◆ Problem to work on
Copy everything in the data below exactly except the pictures.

◆ Dataset extract
----
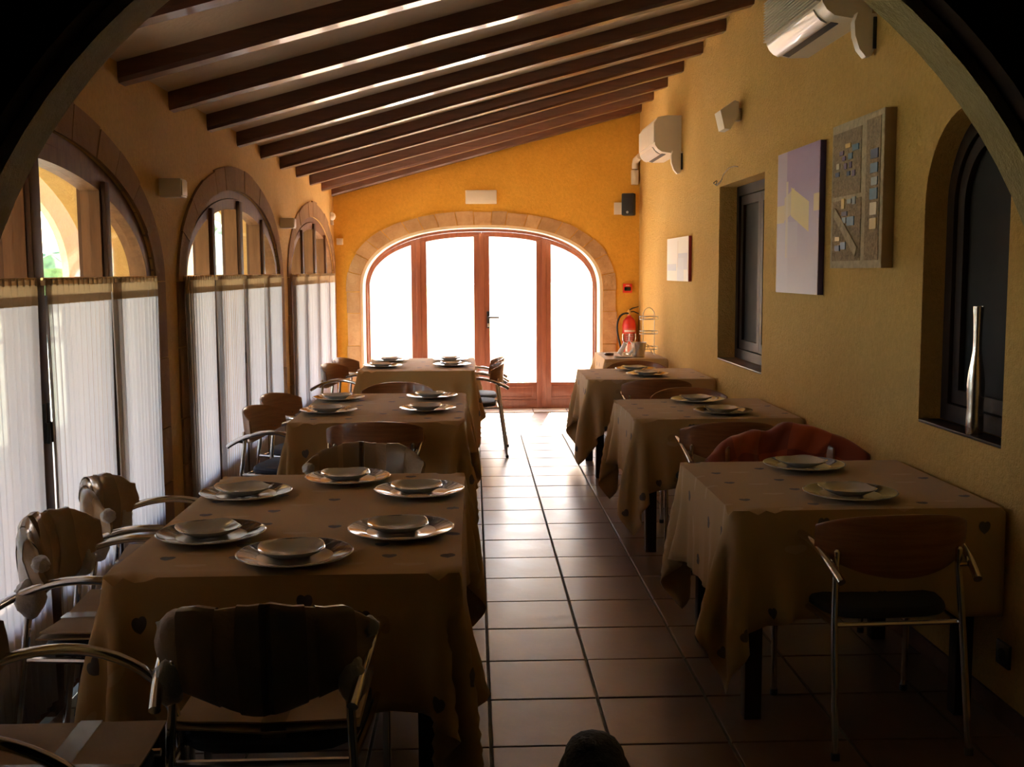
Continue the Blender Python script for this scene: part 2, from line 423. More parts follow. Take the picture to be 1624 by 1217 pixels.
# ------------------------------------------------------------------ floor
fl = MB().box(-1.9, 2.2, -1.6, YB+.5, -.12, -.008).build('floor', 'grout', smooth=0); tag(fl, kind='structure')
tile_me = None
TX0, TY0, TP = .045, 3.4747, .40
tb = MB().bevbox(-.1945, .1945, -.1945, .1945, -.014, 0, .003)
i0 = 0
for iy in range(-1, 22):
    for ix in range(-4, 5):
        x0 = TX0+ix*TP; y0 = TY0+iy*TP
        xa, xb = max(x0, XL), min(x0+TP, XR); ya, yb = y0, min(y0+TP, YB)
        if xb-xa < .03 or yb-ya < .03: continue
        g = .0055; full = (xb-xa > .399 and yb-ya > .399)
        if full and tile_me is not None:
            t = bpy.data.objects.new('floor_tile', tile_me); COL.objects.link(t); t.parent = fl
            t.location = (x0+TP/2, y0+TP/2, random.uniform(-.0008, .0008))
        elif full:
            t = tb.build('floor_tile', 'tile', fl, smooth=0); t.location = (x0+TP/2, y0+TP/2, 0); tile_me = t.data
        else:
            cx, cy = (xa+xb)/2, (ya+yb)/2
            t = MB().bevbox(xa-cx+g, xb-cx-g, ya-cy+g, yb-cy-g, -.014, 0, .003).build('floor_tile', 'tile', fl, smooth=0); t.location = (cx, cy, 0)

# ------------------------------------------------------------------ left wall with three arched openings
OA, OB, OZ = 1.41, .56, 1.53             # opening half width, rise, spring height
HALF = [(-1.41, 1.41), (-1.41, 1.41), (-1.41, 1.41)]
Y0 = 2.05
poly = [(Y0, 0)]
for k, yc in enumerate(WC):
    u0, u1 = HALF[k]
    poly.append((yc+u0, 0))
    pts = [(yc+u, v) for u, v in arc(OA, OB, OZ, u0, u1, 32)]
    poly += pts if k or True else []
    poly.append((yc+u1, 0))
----
◆ The result
Continue the Blender Python script for this scene: part 2, from line 423. More parts follow. Take the picture to be 1624 by 1217 pixels.
# ------------------------------------------------------------------ floor
fl = MB().box(-1.9, 2.2, -1.6, YB+.5, -.12, -.008).build('floor', 'grout', smooth=0); tag(fl, kind='structure')
tile_me = None
TX0, TY0, TP = .045, 3.4747, .40
tb = MB().bevbox(-.1945, .1945, -.1945, .1945, -.014, 0, .003)
i0 = 0
for iy in range(-1, 22):
    for ix in range(-4, 5):
        x0 = TX0+ix*TP; y0 = TY0+iy*TP
        xa, xb = max(x0, XL), min(x0+TP, XR); ya, yb = y0, min(y0+TP, YB)
        if xb-xa < .03 or yb-ya < .03: continue
        g = .0055; full = (xb-xa > .399 and yb-ya > .399)
        if full and tile_me is not None:
            t = bpy.data.objects.new('floor_tile', tile_me); COL.objects.link(t); t.parent = fl
            t.location = (x0+TP/2, y0+TP/2, random.uniform(-.0008, .0008))
        elif full:
            t = tb.build('floor_tile', 'tile', fl, smooth=0); t.location = (x0+TP/2, y0+TP/2, 0); tile_me = t.data
        else:
            cx, cy = (xa+xb)/2, (ya+yb)/2
            t = MB().bevbox(xa-cx+g, xb-cx-g, ya-cy+g, yb-cy-g, -.014, 0, .003).build('floor_tile', 'tile', fl, smooth=0); t.location = (cx, cy, 0)

# ------------------------------------------------------------------ left wall with three arched openings
OA, OB, OZ = 1.41, .56, 1.53             # opening half width, rise, spring height
HALF = [(-1.41, 1.41), (-1.41, 1.41), (-1.41, 1.41)]
Y0 = 2.05
poly = [(Y0, 0)]
for k, yc in enumerate(WC):
    u0, u1 = HALF[k]
    poly.append((yc+u0, 0))
    pts = [(yc+u, v) for u, v in arc(OA, OB, OZ, u0, u1, 32)]
    poly += pts if k or True else []
    poly.append((yc+u1, 0))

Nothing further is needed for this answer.